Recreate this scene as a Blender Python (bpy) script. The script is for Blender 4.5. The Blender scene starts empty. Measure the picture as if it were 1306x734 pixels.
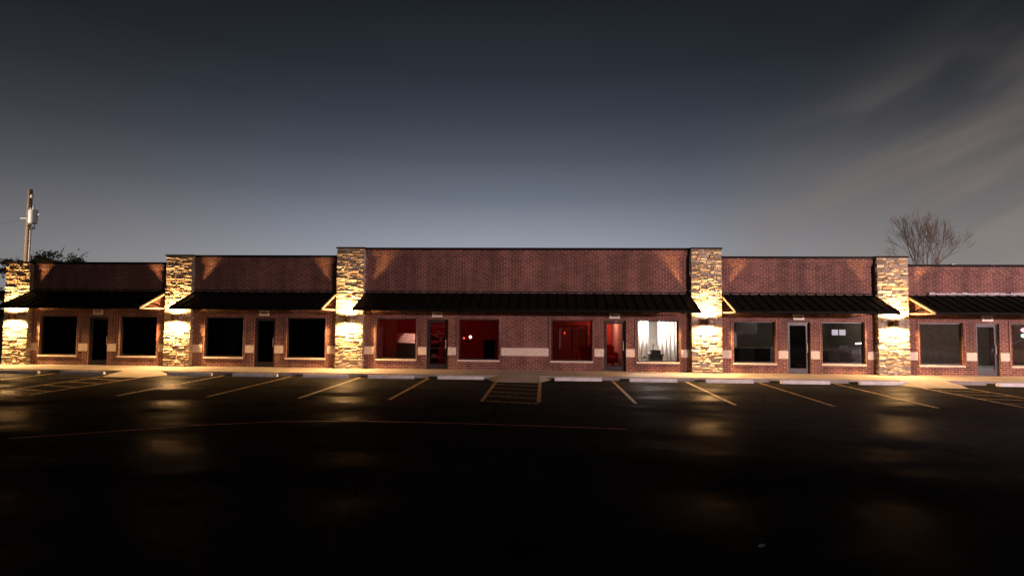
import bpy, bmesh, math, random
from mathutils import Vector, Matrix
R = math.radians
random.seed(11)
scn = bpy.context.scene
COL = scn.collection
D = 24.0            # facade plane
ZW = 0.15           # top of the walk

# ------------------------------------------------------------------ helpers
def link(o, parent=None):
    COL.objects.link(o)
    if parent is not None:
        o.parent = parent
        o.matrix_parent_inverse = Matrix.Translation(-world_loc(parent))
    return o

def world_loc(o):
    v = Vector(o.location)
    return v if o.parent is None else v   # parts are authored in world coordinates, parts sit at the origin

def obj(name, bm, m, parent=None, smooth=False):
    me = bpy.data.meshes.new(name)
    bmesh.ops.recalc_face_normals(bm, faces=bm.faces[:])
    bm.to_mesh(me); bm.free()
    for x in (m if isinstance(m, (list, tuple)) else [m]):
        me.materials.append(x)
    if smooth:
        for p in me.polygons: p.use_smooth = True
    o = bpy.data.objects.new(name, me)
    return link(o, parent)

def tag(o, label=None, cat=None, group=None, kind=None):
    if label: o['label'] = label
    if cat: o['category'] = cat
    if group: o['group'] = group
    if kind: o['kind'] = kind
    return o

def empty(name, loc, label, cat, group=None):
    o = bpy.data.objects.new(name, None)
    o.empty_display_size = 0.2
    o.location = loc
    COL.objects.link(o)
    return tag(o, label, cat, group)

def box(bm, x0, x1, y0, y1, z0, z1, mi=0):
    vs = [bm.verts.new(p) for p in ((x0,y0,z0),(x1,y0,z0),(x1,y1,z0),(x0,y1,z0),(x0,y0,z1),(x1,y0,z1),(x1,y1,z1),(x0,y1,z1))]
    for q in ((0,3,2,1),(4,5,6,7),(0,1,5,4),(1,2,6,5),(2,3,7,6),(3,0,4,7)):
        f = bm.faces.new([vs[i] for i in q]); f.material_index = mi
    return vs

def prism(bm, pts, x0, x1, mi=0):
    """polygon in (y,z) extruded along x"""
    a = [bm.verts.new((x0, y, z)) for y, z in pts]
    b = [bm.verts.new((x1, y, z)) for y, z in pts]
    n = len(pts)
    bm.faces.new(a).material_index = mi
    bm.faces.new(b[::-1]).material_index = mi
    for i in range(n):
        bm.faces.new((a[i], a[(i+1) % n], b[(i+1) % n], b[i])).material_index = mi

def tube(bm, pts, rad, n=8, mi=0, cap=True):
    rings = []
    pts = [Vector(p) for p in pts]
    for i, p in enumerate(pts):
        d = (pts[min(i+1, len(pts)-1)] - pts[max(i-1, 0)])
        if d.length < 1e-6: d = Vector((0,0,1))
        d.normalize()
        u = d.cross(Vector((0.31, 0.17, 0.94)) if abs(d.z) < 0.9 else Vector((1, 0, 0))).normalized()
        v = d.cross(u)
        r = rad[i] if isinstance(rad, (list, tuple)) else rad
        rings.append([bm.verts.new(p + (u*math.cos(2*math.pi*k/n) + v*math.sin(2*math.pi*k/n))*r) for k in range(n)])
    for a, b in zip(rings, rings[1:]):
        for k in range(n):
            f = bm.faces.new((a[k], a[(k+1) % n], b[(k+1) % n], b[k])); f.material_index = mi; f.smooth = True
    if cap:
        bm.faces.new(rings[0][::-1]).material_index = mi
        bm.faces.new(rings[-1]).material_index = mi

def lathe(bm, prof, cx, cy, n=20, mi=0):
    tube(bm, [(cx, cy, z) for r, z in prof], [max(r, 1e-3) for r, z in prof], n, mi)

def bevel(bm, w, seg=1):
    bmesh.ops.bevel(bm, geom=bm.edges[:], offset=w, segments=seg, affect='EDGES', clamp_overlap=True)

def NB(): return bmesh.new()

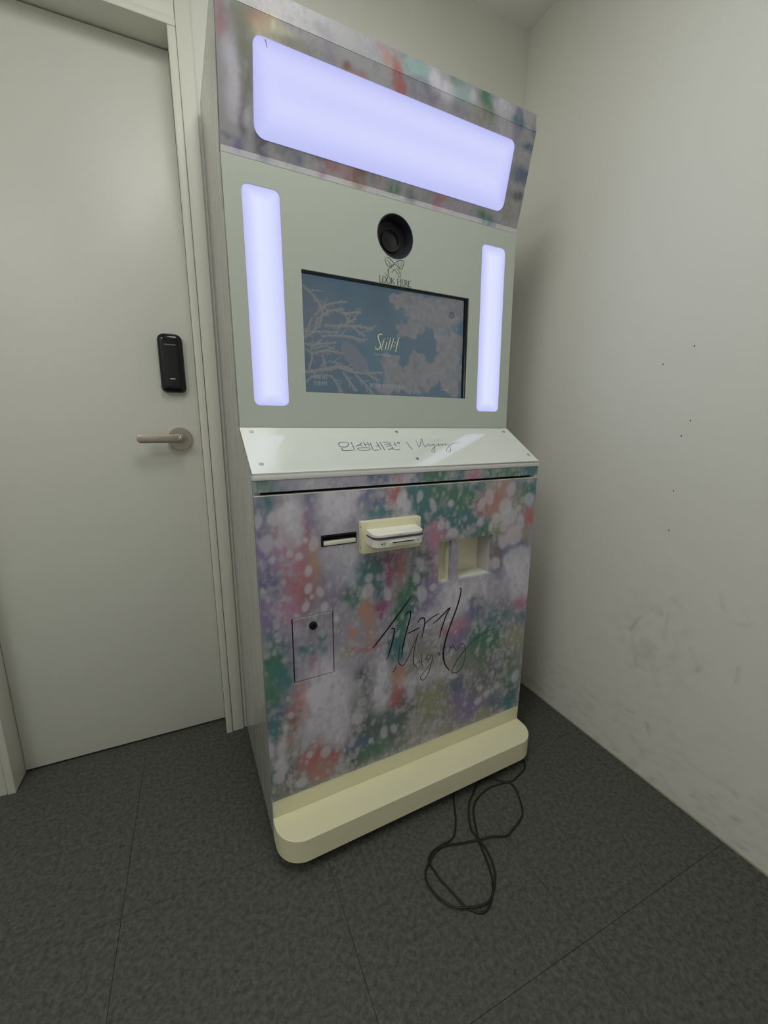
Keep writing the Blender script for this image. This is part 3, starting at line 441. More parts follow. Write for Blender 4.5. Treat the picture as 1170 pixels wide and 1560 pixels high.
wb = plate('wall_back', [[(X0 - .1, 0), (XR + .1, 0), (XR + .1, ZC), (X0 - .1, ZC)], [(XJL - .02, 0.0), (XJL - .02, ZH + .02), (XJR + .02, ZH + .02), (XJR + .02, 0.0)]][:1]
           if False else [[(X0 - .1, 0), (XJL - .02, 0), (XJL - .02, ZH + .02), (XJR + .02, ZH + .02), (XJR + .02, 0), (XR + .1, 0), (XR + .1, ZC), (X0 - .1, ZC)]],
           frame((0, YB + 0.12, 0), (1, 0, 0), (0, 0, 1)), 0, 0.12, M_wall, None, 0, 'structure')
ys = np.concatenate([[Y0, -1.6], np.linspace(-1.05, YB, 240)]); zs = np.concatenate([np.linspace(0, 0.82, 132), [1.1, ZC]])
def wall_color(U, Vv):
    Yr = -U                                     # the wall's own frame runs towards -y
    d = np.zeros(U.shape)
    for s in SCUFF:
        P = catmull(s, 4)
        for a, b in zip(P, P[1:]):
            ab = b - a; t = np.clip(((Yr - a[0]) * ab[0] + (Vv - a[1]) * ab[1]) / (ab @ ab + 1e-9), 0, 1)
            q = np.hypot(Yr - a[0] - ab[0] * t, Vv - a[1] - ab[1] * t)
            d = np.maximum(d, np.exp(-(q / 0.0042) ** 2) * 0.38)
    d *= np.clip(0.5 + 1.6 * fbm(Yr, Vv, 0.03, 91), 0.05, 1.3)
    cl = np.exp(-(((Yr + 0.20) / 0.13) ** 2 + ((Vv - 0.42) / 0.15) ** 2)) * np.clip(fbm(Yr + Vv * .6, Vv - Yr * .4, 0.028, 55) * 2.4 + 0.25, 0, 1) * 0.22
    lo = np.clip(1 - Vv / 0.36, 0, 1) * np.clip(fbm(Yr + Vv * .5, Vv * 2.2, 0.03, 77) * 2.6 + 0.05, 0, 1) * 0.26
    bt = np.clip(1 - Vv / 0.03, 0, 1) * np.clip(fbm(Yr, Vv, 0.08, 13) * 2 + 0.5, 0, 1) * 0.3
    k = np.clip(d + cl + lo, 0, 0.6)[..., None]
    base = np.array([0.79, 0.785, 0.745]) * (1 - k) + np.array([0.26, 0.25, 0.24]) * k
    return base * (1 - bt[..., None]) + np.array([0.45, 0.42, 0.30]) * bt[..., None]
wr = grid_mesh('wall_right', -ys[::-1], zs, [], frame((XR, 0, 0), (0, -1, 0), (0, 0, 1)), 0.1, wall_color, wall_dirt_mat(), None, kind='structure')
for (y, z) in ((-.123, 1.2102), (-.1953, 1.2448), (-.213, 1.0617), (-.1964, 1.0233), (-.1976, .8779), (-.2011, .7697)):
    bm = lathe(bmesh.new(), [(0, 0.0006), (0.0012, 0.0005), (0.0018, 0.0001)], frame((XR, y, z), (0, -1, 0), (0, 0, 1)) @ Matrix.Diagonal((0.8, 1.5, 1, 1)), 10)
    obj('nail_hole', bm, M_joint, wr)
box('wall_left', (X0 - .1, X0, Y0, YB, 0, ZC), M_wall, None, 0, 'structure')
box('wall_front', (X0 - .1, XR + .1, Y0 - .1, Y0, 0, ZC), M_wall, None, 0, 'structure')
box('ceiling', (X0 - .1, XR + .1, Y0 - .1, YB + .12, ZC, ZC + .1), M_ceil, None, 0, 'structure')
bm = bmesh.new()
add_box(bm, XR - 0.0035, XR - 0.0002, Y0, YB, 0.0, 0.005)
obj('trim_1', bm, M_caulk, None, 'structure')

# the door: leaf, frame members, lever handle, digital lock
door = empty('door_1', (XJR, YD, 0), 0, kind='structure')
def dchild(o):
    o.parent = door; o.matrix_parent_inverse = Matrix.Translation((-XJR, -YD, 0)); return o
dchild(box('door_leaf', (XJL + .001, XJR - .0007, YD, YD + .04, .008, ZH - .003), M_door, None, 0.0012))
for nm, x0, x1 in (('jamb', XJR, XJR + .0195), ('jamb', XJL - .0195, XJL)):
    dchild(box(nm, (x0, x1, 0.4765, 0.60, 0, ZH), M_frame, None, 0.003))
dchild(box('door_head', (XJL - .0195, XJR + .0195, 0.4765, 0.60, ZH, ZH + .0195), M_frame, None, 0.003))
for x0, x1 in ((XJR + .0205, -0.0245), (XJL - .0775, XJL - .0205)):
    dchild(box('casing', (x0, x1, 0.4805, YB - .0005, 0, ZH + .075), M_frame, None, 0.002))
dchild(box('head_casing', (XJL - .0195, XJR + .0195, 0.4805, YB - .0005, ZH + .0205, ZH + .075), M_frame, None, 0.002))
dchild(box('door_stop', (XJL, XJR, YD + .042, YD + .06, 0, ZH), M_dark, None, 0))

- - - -

▶ **Written request**:
Go from the first line of the data above to the line containing "return v if" and retype exactly those lines, both included, but none of the pictures.

▶ **Solution for this problem**:
Recreate this scene as a Blender Python (bpy) script. The script is for Blender 4.5. The Blender scene starts empty. Measure the picture as if it were 1306x734 pixels.
import bpy, bmesh, math, random
from mathutils import Vector, Matrix
R = math.radians
random.seed(11)
scn = bpy.context.scene
COL = scn.collection
D = 24.0            # facade plane
ZW = 0.15           # top of the walk

# ------------------------------------------------------------------ helpers
def link(o, parent=None):
    COL.objects.link(o)
    if parent is not None:
        o.parent = parent
        o.matrix_parent_inverse = Matrix.Translation(-world_loc(parent))
    return o

def world_loc(o):
    v = Vector(o.location)
    return v if o.parent is None else v   # parts are authored in world coordinates, parts sit at the origin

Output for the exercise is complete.